If the STAR produces 1 watt waste heat then the heat sink must radiate that. Heat sinks that are 10C hotter than the surrounding ambient will radiate heat at a much faster rate than sinks that are not- in fact, designing heat sinks to be at minimum 10C hotter than the surround will ensure effective heat dissipation.

If I may point you to this article, slightly dated, for P4 heat sinks:
http://www.overclockers.com/oldsite/articles373/p4sum.asp

If what you say is true than any steal chunk would sit on the die and be perfectly acceptable as a heat sink. Unfortunately what happens is that the die temp continues to rise until, in the P4 Xenon state, they'd go into throttling. Those sinks are also rather large and Intel was known for their high speed fans- which generate more air than the passive systems and effectively 'increase' the heat transfer coefficients.

If you want to test take a K-type thermocouple and epoxy it (black only- other colors will radiate IR energy and effectively leak heat) to the side of the star nearest the die- you'll need bare aluminum (resist will insulate). You can also try a non-contact IR probe but I've found them difficult to aim at the distances involved.

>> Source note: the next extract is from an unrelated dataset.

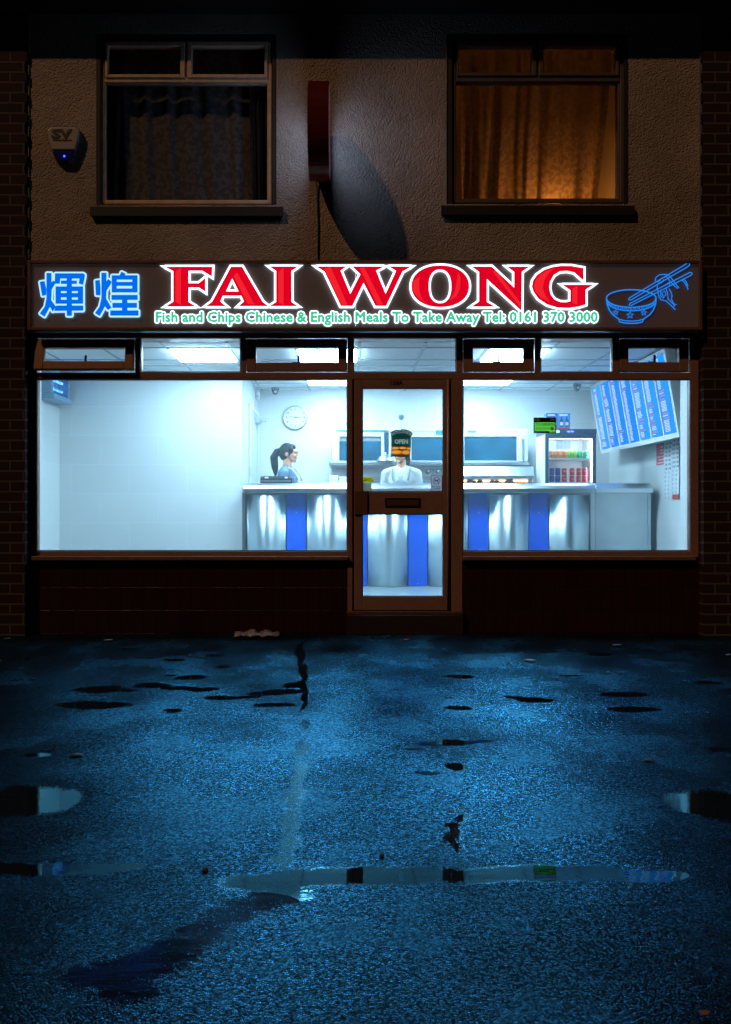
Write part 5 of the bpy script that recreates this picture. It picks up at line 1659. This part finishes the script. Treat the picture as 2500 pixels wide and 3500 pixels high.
# caution sticker, sun-faded notice and no-dogs notice on the door glass
dy = DYF+0.0175
o = thing('caution_sticker', 'small yellow caution sticker in the corner of the door glass', 'sticker', (PX(1260, dy), dy, PZ(1648, dy)))
w = MB(); w.prism_y(px_poly([(1241,1631),(1272,1630),(1278,1639),(1277,1648),(1241,1648)], dy), dy, dy+0.0015); w.build('yellow_film', backlit('yellow_film', (0.85, 0.72, 0.04)), o)
w = MB(); put_ptext(w, "Caution", 1247, 1272, 1634, 1639.5, dy-0.0012, t=0.0008, offset=0.02); put_ptext(w, "Mind the step", 1245, 1275, 1641, 1645.5, dy-0.0012, t=0.0008, offset=0.02); w.build('lettering', M['ink'], o)
o = MB().pbox(1240, 1271, 1652, 1680, dy, dy+0.0015).build('blank_notice', backlit('faded_card', (0.52, 0.50, 0.40)), origin=(PX(1255, dy), dy, PZ(1680, dy)))
tag(o, 'blank faded beige notice under the yellow caution sticker', 'notice')
o = thing('no_dogs_sign', 'white NO DOGS ALLOWED notice with red border on the door glass', 'notice', (PX(1493, dy), dy, PZ(1680, dy)))
w = MB(); w.pbox(1473, 1513, 1625, 1679.5, dy, dy+0.0015); w.build('card', backlit('grey_white_card', (0.72, 0.72, 0.76)), o)
w = MB(); w.pframe(1473.4, 1512.6, 1625.4, 1679, 1475.3, 1510.7, 1627.3, 1677, dy-0.0008, dy-0.0001)
cc = z5((1303, 1160)); 
def circ(r, n=28): return [(PX(cc[0]+r*math.cos(2*math.pi*j/n), dy), PZ(cc[1]+r*math.sin(2*math.pi*j/n), dy)) for j in range(n)]
put_loops(w, [circ(12.7), circ(10.9)], dy-0.0012, t=0.0008)
w.prism_y(px_poly([(cc[0]-9.0, cc[1]-7.6), (cc[0]-7.6, cc[1]-9.0), (cc[0]+9.0, cc[1]+7.6), (cc[0]+7.6, cc[1]+9.0)], dy), dy-0.0018, dy-0.0010)
w.build('red_print', mat('red_print', (0.50, 0.02, 0.03), 0.5), o)
w = MB()
dog = [(-7,-1),(-8.5,-4),(-7.6,-4.4),(-5.5,-1.5),(2.5,-1.8),(4.5,-4.5),(6.2,-6),(6.6,-4.8),(9,-3.8),(8.6,-2.6),(6.4,-2),(4.8,0.6),(4.6,6),(3.2,6),(3.0,1.6),(-3.6,1.6),(-4.2,3.4),(-4.0,6),(-5.4,6),(-6.0,3)]
put_loops(w, [[(PX(cc[0]+a, dy), PZ(cc[1]+b_, dy)) for a, b_ in dog]], dy-0.0009, t=0.0008)
put_ptext(w, "NO DOGS", 1479, 1507, 1661.5, 1665.8, dy-0.0009, t=0.0008, offset=0.03); put_ptext(w, "ALLOWED", 1479, 1507, 1668, 1672.5, dy-0.0009, t=0.0008, offset=0.03)
w.build('black_print', M['ink'], o)

# ================================================================== LITTER OUTSIDE
rnd = random.Random(12)
nx_, ny_ = PX(878, -0.15), -0.16
w = MB(); n = 16; v = []; f = []
for j in range(9):
    for i in range(n+1):
        u = i/n; t = j/8
        hh = 0.012+0.055*abs(math.sin(u*9+t*2.1))*(1-abs(u-0.5)*1.2)*(0.3+0.7*math.sin(t*3.0))+rnd.uniform(0, .012)
        v.append((nx_-0.19+0.38*u+rnd.uniform(-.012, .012), ny_-0.09+0.2*t+rnd.uniform(-.012, .012), max(0.004, hh)))
for j in range(8):
    for i in range(n):
        a = j*(n+1)+i; f.append((a, a+1, a+n+2, a+n+1))
w.add(v, f, 0); 
for p in range(5): pass
o = w.build('newspaper', mat('soggy_newsprint', (0.20, 0.17, 0.16), 0.8, noise=0.6, nscale=24), origin=(nx_, ny_, 0)); tag(o, 'crumpled soggy newspaper lying against the stall riser', 'newspaper')
so_ = o.modifiers.new('thick', 'SOLIDIFY'); so_.thickness = 0.002
def stone(px, py, s, nm, lab, m, cat):
    x, y = GX(px, py), GY(py); w = MB(); rs = random.Random(px)
    w.ell((0, 0, 0), 1.0, nu=9, nv=6)
    w.v = [(x+s*a*rs.uniform(.75, 1.15), y+s*b_*rs.uniform(.75, 1.1), GZ(y)+s*0.42+s*0.5*c*rs.uniform(.8, 1.1)) for a, b_, c in w.v]
    w.sm = [False]*len(w.sm)
    o = w.build(nm, m, origin=(x, y, GZ(y))); tag(o, lab, cat); return o
dkm = mat('dark_stone', (0.02, 0.018, 0.016), 0.5)
stone(703, 2975, 0.013, 'stone', 'dark pebble on the wet ground beside the start of the long puddle', dkm, 'pebble')
stone(1305, 2928, 0.011, 'stone', 'dark pebble just behind the long puddle, in line with the door', dkm, 'pebble')
stone(724, 2688, 0.006, 'stone', 'tiny dark pebble on the wet asphalt in front of the empty tiled wall', dkm, 'pebble')
def leaf(px, py, L_, ang, colr, nm, lab, cat, hgt=0.006, grp=None):
    x, y = GX(px, py), GY(py); w = MB(); c, s = math.cos(ang), math.sin(ang); v = []
    for t, wd in ((0, 0.02), (0.25, 0.22), (0.5, 0.27), (0.8, 0.16), (1.0, 0.01)):
        for sd in (-1, 0, 1):
            a, b_ = (t-0.5)*L_, sd*wd*L_; v.append((x+a*c-b_*s, y+a*s+b_*c, GZ(y)+0.004+hgt*(abs(sd)*0.8+0.4*t)))
    f = [(3*i+j, 3*i+j+3, 3*i+j+4, 3*i+j+1) for i in range(4) for j in range(2)]
    w.add(v, f, 0, True); o = w.build(nm, mat(nm+'_tone', colr, 0.6), origin=(x, y, GZ(y)))
    sm_ = o.modifiers.new('thick', 'SOLIDIFY'); sm_.thickness = 0.0012
    tag(o, lab, cat, grp); return o
leaf(2412, 3474, 0.032, 0.3, (0.16, 0.06, 0.03), 'fallen_leaf', 'small brown leaf on the asphalt in the bottom corner, far from the puddles', 'leaf')
leaf(2222, 2599, 0.07, 0.05, (0.012, 0.010, 0.009), 'twig', 'thin dark twig on the wet ground under the bowl emblem side', 'twig', 0.002)
leaf(262, 2583, 0.07, 0.0, (0.012, 0.010, 0.009), 'twig', 'thin dark twig on the wet ground under the alarm box side', 'twig', 0.002)
for (px, py, L_, a, colr, lab) in ((370, 2191, 0.07, 0.1, (0.35, 0.38, 0.4), 'pale paper scrap near the foot of the empty tiled window'),
        (1390, 2190, 0.06, 0.2, (0.5, 0.06, 0.05), 'red wrapper scrap on the wet ground in front of the door step'),
        (1812, 2260, 0.09, -0.5, (0.35, 0.40, 0.42), 'pale wrapper scrap on the wet ground before the blue counter panels'),
        (2110, 2208, 0.07, 0.0, (0.35, 0.38, 0.4), 'pale paper scrap by the wall foot below the flap counter'),
        (2490, 2242, 0.05, 0.4, (0.30, 0.33, 0.35), 'pale scrap at the far side before the brick frontage by the bowl emblem'),
        (25, 2186, 0.06, 0.2, (0.25, 0.27, 0.3), 'pale scrap by the brick frontage next to the alarm box side')):
    leaf(px, py, L_, a, colr, 'paper_scrap', lab, 'litter', 0.008, 'litter scraps on the wet ground')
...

Many new LED products are coming with maximum rated die temps (annoying) while manufacturers are stating maximum board temps (pleasure). It's easy to measure a board temp as that is just a small thermistor epoxied in place and hooked up to a fluke (or a temperature probe). They're relatively cheap in quantity and have fast responses.

Measuring die temp is almost impossible unless you drill the star and bury it in the material (let me know if that works- it was hard enough for heat sinks). Thus you can only approximate how hot that die is getting.

Anyway- I've gone on too long (eating lunch at work). My background is chem eng and I've done work with heat exchangers. Remember that it's always easier to model a person as a sphere- it makes the math easier.